Antarctic Voyage: My first experience of the Southern Ocean and Antarctica

By Guest Author 14/02/2013

Written by Eva Cougnon (PhD student at ACE CRC)

Date: 13/02/2013
61.360933˚S, 139.828564˚E
Weather: Cloudy, light breeze – 20 knots (37 km/hour)
Sea State: Calming down – 2-3 m swell only

Eva Cougnon sampling the CTD for oxygen analyses. [Helen Bostock]

This is my first trip down to Antarctica; in fact, it is my first time at sea!

We left Wellington about a week ago, with wonderful weather – the perfect start for my first voyage! It didn’t last, however…on day 3 the sea state was not especially bad, but the ship had a weird rolling – my first experience with seasickness! Fortunately, it was not as bad as I expected and the following day I was feeling much better. I have now got my sea legs, and am coping alright with the rough seas.

I started my PhD studies in Tasmania in October 2012. My research project aims to quantify the impact of the glacial meltwater, from Antarctic ice-shelves, on dense water formation. I will primarily be using a regional oceanographic model focusing on the Mertz Glacier region, so this voyage is a great opportunity to learn about collecting real data, and meet people who work on related projects.

I am part of the Australian oceanographic team and my main job is to help with the CTD sampling (see blog post 5, The Oceanography Team). During the first CTD I was in charge of firing (triggering the closure) of the bottles. It was a bit stressful at the beginning – I was worried about forgetting to tell the crew, who control the winch, to stop the CTD at the right depth as it comes back up.

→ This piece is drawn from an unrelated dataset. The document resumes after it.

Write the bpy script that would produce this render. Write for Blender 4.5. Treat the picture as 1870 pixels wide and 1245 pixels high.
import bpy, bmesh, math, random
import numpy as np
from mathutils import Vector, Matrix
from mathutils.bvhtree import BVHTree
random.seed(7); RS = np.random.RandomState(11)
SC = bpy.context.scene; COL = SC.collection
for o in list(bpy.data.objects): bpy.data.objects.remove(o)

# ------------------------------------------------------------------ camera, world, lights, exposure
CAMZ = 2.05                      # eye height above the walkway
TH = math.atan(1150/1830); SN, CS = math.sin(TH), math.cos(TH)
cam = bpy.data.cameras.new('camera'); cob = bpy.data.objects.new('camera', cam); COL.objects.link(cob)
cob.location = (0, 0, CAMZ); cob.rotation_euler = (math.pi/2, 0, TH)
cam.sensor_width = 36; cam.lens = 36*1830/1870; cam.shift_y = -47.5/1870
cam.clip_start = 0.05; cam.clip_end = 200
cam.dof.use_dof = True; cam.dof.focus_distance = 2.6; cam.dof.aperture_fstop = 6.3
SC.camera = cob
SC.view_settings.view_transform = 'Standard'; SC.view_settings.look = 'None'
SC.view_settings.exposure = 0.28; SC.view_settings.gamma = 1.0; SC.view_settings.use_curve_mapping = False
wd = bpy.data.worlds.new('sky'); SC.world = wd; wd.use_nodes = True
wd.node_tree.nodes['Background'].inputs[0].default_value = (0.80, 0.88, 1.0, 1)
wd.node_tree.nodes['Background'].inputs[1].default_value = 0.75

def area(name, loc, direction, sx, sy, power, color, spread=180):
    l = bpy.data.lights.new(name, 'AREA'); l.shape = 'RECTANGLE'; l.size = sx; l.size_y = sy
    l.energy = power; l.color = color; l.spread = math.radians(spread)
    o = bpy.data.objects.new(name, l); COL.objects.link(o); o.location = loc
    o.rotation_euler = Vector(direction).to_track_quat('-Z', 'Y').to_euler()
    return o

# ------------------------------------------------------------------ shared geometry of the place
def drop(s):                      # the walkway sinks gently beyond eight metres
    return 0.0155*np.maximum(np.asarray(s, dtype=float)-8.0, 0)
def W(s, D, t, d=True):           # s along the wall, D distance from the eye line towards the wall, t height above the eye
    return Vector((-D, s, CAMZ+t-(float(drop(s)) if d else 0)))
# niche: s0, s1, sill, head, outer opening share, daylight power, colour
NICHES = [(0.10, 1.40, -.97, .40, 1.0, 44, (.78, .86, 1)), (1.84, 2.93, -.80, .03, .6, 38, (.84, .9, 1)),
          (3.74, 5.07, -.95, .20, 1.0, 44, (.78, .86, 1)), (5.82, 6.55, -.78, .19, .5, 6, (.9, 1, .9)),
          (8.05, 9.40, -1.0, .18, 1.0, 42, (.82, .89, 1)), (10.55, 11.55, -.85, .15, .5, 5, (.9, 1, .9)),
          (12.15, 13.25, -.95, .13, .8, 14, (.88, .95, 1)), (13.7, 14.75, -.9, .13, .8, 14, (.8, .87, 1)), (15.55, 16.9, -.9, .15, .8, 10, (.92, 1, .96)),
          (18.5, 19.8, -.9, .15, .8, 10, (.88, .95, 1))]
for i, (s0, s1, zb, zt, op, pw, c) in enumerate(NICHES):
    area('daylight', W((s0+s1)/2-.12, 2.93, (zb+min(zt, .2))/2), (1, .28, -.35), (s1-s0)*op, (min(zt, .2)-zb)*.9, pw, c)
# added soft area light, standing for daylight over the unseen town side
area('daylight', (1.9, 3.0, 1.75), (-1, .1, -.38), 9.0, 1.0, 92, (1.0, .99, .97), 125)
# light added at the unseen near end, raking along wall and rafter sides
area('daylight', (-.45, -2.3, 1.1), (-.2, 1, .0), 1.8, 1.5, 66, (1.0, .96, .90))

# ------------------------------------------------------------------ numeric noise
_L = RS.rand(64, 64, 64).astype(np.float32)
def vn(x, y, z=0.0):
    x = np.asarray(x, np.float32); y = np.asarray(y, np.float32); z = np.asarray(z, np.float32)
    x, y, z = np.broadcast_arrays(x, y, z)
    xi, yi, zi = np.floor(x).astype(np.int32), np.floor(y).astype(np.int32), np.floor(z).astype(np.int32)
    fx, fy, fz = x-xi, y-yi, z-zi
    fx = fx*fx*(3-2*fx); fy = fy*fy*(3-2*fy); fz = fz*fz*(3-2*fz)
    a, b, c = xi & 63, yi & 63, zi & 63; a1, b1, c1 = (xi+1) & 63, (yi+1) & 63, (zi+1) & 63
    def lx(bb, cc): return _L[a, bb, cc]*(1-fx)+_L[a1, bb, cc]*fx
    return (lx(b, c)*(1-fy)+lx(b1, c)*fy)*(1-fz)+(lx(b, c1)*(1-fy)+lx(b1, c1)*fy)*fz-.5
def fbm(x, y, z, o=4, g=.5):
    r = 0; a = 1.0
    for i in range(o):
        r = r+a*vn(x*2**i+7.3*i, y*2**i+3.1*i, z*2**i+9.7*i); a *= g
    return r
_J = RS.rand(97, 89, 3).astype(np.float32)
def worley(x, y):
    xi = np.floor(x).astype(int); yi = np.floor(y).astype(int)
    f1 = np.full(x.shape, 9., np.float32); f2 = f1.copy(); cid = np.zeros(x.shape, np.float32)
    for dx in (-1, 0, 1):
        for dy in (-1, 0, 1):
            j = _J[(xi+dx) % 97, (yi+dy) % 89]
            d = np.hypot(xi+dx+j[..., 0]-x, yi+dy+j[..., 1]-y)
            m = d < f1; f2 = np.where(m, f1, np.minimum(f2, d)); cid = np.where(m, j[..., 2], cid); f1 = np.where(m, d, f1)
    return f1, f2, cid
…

We also learnt how to take the many different samples for oxygen, carbon, salinity, and nutrients. I realised that we have to be careful that everyone knows who is sampling for what, as it gets very confusing.

Over the last few days we have become experts at running and sampling the CTD as we complete a transect line of 13 stations (with a few pauses due to the weather and sea state) from the Southern Ocean to the Antarctic shelf.

I can’t wait to see the ice and experience my study region – it will make my PhD project feel a lot more real when I am sitting behind a computer trying to run the models!